Indie Frictions

I’m glad I didn’t have to say it. I’m glad that Charles Boyle took the initiative. Here it is, anyway, an uncomfortable truth about the relationship between independent publishers and bookshops:

In theory, independent bookshops are by definition supportive of small presses. In practice, no independent bookshops (with three or four honourable exceptions) stock CBe titles on a regular basis. (This is an observation, not a gripe.) When a customer asks a bookshop for a particular title that is not on the shelves, often the bookshop will check if it’s in stock at Gardners, the main wholesaler, and if not they will tell the customer the title is not available; they will choose not to order from CBe’s trade distributor. When I take books into bookshops myself, they may agree to take one or two copies on a sale-or-return basis — agreeing to pay for those copies (less trade discount) in three months’ time if they have sold, and requiring me to chase them for that. I know bookshops have to pay rent but those are not supportive practices.

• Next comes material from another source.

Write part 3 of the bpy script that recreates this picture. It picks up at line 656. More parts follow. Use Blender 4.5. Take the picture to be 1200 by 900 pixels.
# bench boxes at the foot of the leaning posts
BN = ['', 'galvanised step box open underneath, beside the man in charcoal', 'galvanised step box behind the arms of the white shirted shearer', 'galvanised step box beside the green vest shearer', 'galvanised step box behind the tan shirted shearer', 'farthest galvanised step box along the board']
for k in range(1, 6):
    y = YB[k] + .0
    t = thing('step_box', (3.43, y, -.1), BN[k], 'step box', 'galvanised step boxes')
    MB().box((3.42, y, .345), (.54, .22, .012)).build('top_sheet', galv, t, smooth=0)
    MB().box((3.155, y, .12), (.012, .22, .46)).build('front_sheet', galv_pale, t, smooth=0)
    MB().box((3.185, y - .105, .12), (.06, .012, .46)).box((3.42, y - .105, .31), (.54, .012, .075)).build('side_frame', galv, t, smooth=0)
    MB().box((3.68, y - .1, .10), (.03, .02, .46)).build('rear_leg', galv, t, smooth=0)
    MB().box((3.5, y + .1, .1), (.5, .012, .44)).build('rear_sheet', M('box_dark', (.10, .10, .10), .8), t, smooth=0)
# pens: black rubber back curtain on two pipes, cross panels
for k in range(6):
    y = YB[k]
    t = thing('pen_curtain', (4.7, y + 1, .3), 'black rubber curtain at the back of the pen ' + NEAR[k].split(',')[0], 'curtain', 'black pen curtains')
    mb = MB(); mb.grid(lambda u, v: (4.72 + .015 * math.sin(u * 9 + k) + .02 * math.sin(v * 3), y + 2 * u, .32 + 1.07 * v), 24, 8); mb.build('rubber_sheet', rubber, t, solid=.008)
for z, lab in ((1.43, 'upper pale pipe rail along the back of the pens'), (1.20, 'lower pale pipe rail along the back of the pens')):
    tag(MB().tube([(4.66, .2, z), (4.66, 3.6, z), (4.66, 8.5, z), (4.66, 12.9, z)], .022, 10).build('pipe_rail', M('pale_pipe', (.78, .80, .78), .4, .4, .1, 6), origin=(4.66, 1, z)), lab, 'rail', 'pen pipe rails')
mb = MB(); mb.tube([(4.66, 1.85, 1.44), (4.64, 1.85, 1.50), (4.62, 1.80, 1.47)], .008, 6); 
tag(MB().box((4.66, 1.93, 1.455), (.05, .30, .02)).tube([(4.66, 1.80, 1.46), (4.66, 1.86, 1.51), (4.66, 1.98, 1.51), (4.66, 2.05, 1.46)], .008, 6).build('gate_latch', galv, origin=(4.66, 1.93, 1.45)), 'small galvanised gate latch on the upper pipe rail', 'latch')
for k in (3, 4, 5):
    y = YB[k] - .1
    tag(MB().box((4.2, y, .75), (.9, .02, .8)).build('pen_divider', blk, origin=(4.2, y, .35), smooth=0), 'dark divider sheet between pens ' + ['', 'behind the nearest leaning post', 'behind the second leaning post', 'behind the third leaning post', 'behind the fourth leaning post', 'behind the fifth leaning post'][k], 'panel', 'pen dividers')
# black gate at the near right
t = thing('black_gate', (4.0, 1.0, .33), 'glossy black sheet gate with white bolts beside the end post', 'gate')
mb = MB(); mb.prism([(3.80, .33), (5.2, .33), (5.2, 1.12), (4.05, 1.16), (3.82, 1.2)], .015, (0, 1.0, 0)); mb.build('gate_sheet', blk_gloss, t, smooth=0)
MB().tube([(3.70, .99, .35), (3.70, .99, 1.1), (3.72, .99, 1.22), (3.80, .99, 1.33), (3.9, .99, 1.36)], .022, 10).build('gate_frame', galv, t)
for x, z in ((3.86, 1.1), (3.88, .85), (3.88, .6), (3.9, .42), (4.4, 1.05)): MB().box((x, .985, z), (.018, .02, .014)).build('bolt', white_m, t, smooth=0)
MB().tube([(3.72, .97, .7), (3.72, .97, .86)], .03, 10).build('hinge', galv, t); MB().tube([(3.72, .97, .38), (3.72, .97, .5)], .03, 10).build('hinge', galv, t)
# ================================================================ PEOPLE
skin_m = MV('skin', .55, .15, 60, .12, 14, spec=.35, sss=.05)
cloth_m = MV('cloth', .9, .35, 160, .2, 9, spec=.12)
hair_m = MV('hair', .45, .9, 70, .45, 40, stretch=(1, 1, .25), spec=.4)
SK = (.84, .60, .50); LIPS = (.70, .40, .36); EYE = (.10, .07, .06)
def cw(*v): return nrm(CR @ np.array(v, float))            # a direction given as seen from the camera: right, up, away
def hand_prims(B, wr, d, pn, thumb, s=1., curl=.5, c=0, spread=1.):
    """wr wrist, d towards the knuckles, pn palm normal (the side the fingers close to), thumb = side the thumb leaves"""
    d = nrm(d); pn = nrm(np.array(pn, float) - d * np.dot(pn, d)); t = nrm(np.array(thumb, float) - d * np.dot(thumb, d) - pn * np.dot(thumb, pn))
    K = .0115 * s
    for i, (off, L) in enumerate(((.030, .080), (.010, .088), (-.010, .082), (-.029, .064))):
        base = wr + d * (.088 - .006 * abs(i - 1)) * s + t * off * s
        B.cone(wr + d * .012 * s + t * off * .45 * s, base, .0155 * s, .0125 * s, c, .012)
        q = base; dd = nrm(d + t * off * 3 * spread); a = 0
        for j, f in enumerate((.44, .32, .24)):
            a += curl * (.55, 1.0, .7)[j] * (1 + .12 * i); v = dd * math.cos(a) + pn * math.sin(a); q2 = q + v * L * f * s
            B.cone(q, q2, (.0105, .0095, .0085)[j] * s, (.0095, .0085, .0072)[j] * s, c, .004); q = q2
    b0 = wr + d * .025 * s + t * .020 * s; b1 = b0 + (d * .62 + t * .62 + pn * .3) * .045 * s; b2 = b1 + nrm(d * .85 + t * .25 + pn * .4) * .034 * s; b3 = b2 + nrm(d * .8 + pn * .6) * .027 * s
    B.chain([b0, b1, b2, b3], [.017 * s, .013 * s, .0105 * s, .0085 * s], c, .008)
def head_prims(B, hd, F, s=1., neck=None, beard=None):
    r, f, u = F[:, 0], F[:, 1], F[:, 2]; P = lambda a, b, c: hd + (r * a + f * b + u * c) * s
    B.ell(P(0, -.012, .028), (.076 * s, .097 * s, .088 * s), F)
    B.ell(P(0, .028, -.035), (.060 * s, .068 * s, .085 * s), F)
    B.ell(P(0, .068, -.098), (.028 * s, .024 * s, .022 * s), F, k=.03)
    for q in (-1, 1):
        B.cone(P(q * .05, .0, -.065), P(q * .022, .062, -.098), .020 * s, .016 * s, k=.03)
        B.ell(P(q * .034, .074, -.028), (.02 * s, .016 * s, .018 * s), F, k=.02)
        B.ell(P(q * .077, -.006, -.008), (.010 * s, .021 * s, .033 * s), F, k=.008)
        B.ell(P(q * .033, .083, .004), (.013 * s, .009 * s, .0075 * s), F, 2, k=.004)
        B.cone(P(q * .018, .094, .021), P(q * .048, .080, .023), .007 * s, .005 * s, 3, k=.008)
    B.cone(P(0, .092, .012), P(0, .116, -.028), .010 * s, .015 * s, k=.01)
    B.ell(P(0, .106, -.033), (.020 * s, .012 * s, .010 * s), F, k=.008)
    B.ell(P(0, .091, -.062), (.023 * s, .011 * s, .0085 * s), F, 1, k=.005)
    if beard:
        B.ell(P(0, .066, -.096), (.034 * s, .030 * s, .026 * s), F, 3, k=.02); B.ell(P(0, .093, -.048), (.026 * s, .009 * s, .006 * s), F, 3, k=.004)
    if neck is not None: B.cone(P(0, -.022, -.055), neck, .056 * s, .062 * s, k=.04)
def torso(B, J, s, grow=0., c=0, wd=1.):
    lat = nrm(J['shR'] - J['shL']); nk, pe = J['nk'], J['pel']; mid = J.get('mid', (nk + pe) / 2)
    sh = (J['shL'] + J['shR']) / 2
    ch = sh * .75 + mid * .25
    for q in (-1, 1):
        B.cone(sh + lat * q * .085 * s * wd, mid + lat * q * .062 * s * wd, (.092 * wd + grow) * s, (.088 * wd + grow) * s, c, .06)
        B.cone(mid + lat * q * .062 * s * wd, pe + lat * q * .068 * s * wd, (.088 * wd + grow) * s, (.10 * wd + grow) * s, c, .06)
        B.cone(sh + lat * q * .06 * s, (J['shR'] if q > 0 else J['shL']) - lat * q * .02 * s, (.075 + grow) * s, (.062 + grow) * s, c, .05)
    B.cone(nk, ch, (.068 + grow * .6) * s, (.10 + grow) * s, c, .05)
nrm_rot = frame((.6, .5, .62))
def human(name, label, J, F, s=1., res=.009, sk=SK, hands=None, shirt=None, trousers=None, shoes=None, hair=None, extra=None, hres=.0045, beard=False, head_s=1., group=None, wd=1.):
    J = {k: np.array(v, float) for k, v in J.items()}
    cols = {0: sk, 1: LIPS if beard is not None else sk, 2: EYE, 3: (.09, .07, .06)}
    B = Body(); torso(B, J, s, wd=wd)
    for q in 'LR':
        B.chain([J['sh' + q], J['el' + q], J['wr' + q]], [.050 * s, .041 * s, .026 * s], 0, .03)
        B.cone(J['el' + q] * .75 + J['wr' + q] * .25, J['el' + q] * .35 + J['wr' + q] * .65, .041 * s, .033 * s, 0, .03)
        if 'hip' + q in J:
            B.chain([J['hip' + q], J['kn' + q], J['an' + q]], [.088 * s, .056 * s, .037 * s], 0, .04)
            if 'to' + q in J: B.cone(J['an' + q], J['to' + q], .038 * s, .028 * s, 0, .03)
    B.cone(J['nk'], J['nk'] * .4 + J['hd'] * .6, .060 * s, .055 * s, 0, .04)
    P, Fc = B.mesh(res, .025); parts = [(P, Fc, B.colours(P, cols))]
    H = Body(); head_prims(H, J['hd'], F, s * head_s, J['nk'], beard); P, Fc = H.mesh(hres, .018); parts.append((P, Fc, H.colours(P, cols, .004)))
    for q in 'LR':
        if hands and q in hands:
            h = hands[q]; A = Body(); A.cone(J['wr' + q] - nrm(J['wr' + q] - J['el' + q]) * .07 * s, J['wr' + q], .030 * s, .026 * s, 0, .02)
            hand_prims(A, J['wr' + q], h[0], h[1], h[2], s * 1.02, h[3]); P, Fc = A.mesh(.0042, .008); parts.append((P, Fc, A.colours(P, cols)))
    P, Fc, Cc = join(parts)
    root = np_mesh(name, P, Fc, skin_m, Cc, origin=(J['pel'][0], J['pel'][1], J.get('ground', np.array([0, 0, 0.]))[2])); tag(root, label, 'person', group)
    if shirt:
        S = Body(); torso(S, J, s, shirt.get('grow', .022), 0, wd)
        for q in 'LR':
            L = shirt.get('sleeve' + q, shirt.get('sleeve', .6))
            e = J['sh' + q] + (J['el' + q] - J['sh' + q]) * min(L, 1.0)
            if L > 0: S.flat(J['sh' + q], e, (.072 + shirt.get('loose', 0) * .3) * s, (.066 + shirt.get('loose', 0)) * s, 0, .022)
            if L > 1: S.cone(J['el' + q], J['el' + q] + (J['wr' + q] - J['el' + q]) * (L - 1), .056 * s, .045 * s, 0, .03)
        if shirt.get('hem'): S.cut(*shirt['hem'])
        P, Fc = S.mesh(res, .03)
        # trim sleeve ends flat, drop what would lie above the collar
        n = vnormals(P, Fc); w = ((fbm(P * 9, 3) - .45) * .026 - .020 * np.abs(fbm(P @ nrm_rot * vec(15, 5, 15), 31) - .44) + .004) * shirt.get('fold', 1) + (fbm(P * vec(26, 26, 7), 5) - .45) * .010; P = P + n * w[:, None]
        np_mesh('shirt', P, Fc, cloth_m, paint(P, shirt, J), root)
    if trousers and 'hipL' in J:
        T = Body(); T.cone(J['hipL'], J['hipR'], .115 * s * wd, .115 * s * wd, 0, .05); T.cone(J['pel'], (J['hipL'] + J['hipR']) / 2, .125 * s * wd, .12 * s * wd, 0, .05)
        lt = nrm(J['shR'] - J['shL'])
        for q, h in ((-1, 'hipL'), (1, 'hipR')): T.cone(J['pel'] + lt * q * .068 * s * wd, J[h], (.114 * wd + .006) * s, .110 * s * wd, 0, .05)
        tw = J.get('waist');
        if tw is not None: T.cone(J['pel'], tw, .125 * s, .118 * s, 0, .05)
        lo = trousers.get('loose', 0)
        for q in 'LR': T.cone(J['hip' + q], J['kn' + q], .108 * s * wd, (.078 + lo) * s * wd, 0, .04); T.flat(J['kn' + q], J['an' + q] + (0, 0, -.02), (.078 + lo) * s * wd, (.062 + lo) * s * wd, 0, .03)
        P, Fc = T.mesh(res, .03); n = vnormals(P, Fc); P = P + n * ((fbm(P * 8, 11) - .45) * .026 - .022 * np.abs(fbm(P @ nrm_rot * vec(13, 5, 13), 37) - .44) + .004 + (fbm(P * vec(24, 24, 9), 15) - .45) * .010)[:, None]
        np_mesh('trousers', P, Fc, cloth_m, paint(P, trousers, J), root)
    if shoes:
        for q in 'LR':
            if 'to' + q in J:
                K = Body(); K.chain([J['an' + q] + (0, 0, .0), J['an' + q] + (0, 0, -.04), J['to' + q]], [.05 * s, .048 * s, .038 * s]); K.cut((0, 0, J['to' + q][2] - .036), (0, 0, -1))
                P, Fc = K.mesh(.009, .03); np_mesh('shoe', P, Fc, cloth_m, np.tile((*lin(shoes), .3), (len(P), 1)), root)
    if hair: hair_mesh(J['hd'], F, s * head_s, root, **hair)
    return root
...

One of the things I’d add, about which I’ve been asked several times, is a note on why small presses like Splice don’t allow returns. In brief, the industry standard is this: publishers make their titles available to bookstores with a discount on RRP (a minimum of 35%, and usually between 50% and 55%) and on a ninety-day sale-or-return basis, as Boyle indicates. In effect, this means that bookshops can order as many copies of a title as they please, and then, after three months, send back the unsold stock to the publisher at minimal expense to themselves. By “minimal,” I mean that they only have to foot the bill for the return postage, while the publisher has to foot the bill for the printing, warehousing, and initial postage of the stock, as well as other aspects of investment such as sales representation.

To put this in the simplest possible terms, the publisher is required to assume the commercial risk at both ends of the transaction, taking a blind risk on the commissioning of the author before publication and a post hoc risk on the sale of stock after publication. But why? If bookshops know their customers well — and indie bookshops pride themselves on knowing their customers much better than the conglomerates — then why can’t they take the post hoc risk and pay for the stock up-front before selling it on? A refusal of returns forces them to do just this, so that, at least when it comes to titles from Splice, it’s a sure thing that the risk is shared between the publisher and any retailers who would profit from the publisher’s risk. To my mind, that’s just a matter of fair and equitable business practices — although, alas, it’s many a bookshop that has refused to stock titles from Splice on the basis that they can’t return them risk-free.